Clarice, no he sido justa contigo, pues no es del todo cierto lo que te he dicho de que no me habías hablado. Sí que te dirigiste a mí en cierto momento. Tus primeras palabras, antes de buscar la mano del amado, antes de presentarme a G. H., fueron para mí. Fueron Y palabras de bienvenida, de invitación y de advertencia. No las olvido. Como tampoco he de "olvidar [...] estar preparada para equivocarme. No olvidar que el error muchas veces se había convertido en mi camino. Siempre que no resultaba cierto lo que pensaba o sentía, entonces se producía una brecha y, si antes hubiese tenido valor, ya habría entrado por ella. Mas siempre sentí miedo del delirio y del error. Mi error, no obstante, debía de ser el camino de una verdad: pues únicamente cuando me equivoco salgo de lo que conozco y entiendo. Si la "verdad" fuese aquello que puedo entender, terminaría siendo tan solo una verdad pequeña, de mi tamaño". la verdad que me ofreces es grande, Clarice. Por eso no alcanzo a abarcarla
"Este libro es como cualquier libro". Así es como comienzas a dirigirte a mí. "Pero me sentiría contenta", continúas diciéndome, "si lo leyesen únicamente personas de alma ya formada.
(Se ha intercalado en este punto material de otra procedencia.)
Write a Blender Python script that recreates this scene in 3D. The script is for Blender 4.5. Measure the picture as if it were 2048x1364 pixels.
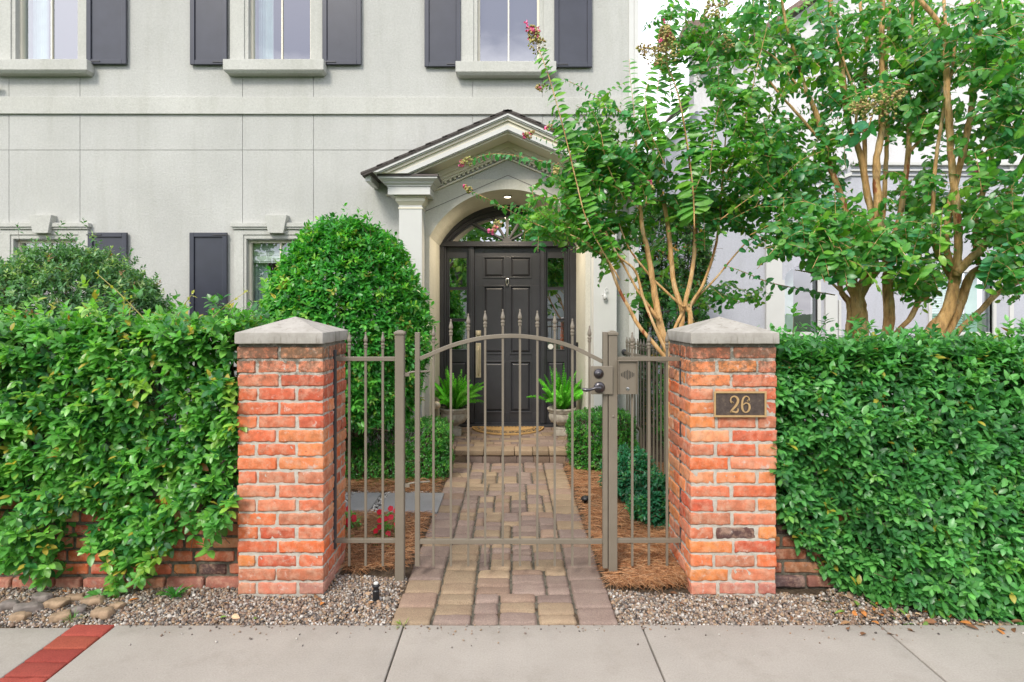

Aquellas que saben que el acercamiento, a lo que quiera que sea, se hace de modo gradual y penoso, atravesando incluso lo contrario de aquello a lo que uno se aproxima. Aquellas personas que, solo ellas, entenderán muy lentamente que este libro nada quita a nadie. A mí, por ejemplo, el personaje de G. H. me fue dando poco a poco una alegría difícil; mas alegría, al fin".
A mí, Clarice, por muy dificultosa que me hagas la aproximación, me das siempre la alegría de la revelación. Del negativo que se vuelve luz. Eres para mí ese tedio de los días festivos. Porque leerte es motivo de fiesta. Y porque mi alma en formación, que no formada, te sigue leyendo para la vida.